Still no respect

Apparently, all common sense has left NCAA Divison I-A football rankings. Like we didn’t know that already.
Let me see if I get this straight: LSU begins the year with a new head coach; overcomes the fallout of Hurricane Katrina; has its season opener rescheduled to an off-week later in the season; has its second game, originally scheduled as a home game, played on the road, with a spectacular fourth-down play to win the game as time expires; has its third scheduled game of the year, now the first actual home game of the season, moved from Saturday night to Monday night, thanks to Hurricane Rita; loses said game to Tennessee in overtime, sloppily giving up a 21-point lead and allowing the Volunteers to tie the game; then wins every single game for the rest of the season, including beating Auburn, Alabama, and Florida, to clinch the SEC West.
The Tigers lose–and rightfully so, given the way they played–to Georgia in the SEC title game. So going in, LSU is the #3 or #4 team in the country, the #1 team in the SEC, but fails to clinch the championship. So this means a drop in the rankings for the Tigers, and they become the #2 team in the SEC, with the same record as Georgia, right?
That would be a no.
Not only did LSU fall out of the Top 10, to the likes of Notre Dame, Oregon, and Miami, because the loss–in the championship game–to Georgia gives them two conference losses, somehow Auburn–you remember Auburn, the team LSU defeated earlier in the season?–becomes the #2 team in the SEC and gets the bid for the Capital One Bowl. LSU goes to the Peach Bowl instead.
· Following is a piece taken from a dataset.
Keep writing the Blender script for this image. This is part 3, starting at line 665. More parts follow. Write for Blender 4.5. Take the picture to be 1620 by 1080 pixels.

Not that I have anything against the Peach Bowl, seeing as how it’s sponsored by my favorite fast food chain. But it’s no Capital One Bowl. (NCAA football trivia: give the name of the Capital One Bowl before it was co-opted by corporate interests.)
So the trend continues. The Tigers got little respect, if any, in 2003 when they won the national championship, and given all they have been through this season, they get none at the end of the season either. Michael, Eric, my empathy with you deepens every year.